In the old days of pen and paper there was no such thing as spellcheck… obviously, but there were dictionaries, and I guess a lot of people always had a dictionary to hand – I always did. I had a small pocket dictionary, and I also had a big reference dictionary. I loved my dictionary, but it was a distraction… it was so easy to look up one word and be distracted by another word on the same page which might lead in turn to yet another word, and before I knew it quarter of an hour had gone by, I’d looked at lots of things of interest but forgotten what I was looking up to begin with.
These days we have spellcheck – but we also have predictive text. Predictive text… it doesn’t always make life easy… it’s fine if you’re writing to friends and family, they know the strange and maybe inappropriate word is not intended… but if you’re messaging someone who doesn’t know you…
I was writing about splinters, painful incidents involving splinters, and surreptitiously, without me noticing, a couple of splinters were changed to splines… this wasn’t an error on my part (well it was but the spellcheck had incorrectly changed it) this was the computer taking it into its own head to give me a spline not a splinter.
Spline… I didn’t think there was such a word, but spellcheck gave it to me so there must be! Luckily I saw it before I sent what I was writing and changed the splines back to splinters… but spline… I looked it up to discover its identity. I asked my husband if he had heard of a spline, yes of course he had it was a grooved piece of metal or wood etc etc… I asked my son, and yes it’s something mathematical,  and as well as cubic splines (a spline constructed of piece-wise third-order polynomials), there are quadratic splines, quintic splines and linear splines… Well, I didn’t come across them in school maths! (I did only get as far as GCE, my son did do physics at Uni…)
So… a spline…  a spline is a rectangular key fitting into grooves in the hub and shaft of a wheel, especially one formed integrally with the shaft which allows movement of the wheel on the shaft.
a slat of wood, metal, etc.
You can also spline something… the clutch units are splined on to the mainshaft… and there is a drafting tool called a flat spline.

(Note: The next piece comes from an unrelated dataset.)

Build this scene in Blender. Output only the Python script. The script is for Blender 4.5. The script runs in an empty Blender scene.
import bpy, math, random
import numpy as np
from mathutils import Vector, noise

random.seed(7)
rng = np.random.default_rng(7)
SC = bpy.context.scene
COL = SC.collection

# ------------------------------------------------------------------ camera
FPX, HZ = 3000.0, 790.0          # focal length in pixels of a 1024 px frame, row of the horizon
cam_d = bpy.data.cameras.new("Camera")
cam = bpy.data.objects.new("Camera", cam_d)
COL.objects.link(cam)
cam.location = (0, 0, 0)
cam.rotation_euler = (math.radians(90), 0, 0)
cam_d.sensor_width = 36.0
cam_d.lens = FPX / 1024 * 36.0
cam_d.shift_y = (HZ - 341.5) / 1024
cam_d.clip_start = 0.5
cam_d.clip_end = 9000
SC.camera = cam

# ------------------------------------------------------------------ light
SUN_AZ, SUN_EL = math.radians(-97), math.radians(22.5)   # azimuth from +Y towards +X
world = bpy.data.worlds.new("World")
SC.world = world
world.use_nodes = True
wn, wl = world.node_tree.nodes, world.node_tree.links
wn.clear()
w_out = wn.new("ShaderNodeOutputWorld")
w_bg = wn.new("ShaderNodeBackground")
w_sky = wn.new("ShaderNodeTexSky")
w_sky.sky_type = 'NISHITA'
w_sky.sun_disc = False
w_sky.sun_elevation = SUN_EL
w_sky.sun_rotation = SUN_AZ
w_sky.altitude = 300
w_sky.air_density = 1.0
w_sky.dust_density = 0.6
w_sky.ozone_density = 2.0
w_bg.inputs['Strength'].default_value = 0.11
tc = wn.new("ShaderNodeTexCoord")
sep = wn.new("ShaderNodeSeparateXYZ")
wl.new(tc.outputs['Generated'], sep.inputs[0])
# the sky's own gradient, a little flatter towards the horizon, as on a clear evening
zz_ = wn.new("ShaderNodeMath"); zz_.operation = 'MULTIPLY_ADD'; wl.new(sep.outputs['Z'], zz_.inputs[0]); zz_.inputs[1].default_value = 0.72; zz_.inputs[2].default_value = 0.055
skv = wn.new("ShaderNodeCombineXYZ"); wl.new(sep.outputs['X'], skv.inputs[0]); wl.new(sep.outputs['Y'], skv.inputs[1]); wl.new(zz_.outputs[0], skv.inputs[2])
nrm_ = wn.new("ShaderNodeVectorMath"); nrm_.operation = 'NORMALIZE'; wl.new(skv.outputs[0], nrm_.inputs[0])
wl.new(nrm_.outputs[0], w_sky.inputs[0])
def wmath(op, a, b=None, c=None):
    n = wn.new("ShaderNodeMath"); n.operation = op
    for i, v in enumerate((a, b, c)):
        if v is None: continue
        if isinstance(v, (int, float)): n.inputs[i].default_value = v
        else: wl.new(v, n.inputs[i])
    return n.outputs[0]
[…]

In mathematics, a spline is a special function defined piece-wise by polynomials. In interpolating problems, spline interpolation is often preferred to polynomial interpolation because it yields similar results, even when using low degree polynomials, while avoiding Runge’s phenomenon for higher degrees…. (Wikipedia)

In the computer science subfields of computer-aided design and computer graphics, the term spline more frequently refers to a piece-wise polynomial parametric curve. Splines are popular curves in these subfields because of the simplicity of their construction, their ease and accuracy of evaluation, and their capacity to approximate complex shapes through curve fitting and interactive curve design.

So where does it come from? What is its origin? Well,  it originates from the flexible splines used by shipbuilders and draftsmen to draw smooth shapes…. which are long, thin pieces of wood or metal, the actual word probably East Anglian dialect which may have come from the Danish splind or the North Frisian splinj.

The things spell-check can teach you! So, once again from Wikipedia, in brief…

  • mechanical spline  – a mating feature for rotating elements
  • mathematical spline – a  function used for interpolation or smoothing
  • smoothing spline –  a method of smoothing using a spline function
  • multivariate adaptive regression splines – statistical modelling
  • flat spline – used to draw curves (so why isn’t it a curved spline?)
  • spline drive –  a type of screw drive
  • Spline – alien beings, fictional alien beings which appear in eight novels and fifty three  short stories and novellas by Stephen Baxter
  • spline cord – a thin rubber cord used to secure a window screen to its frame
  • spline – otherwise known as star filler, a type of plastic cable filler for CAT cable

I may very well have made mistakes here… sorry if I have, I made need a smoothing spline to get rid of them!!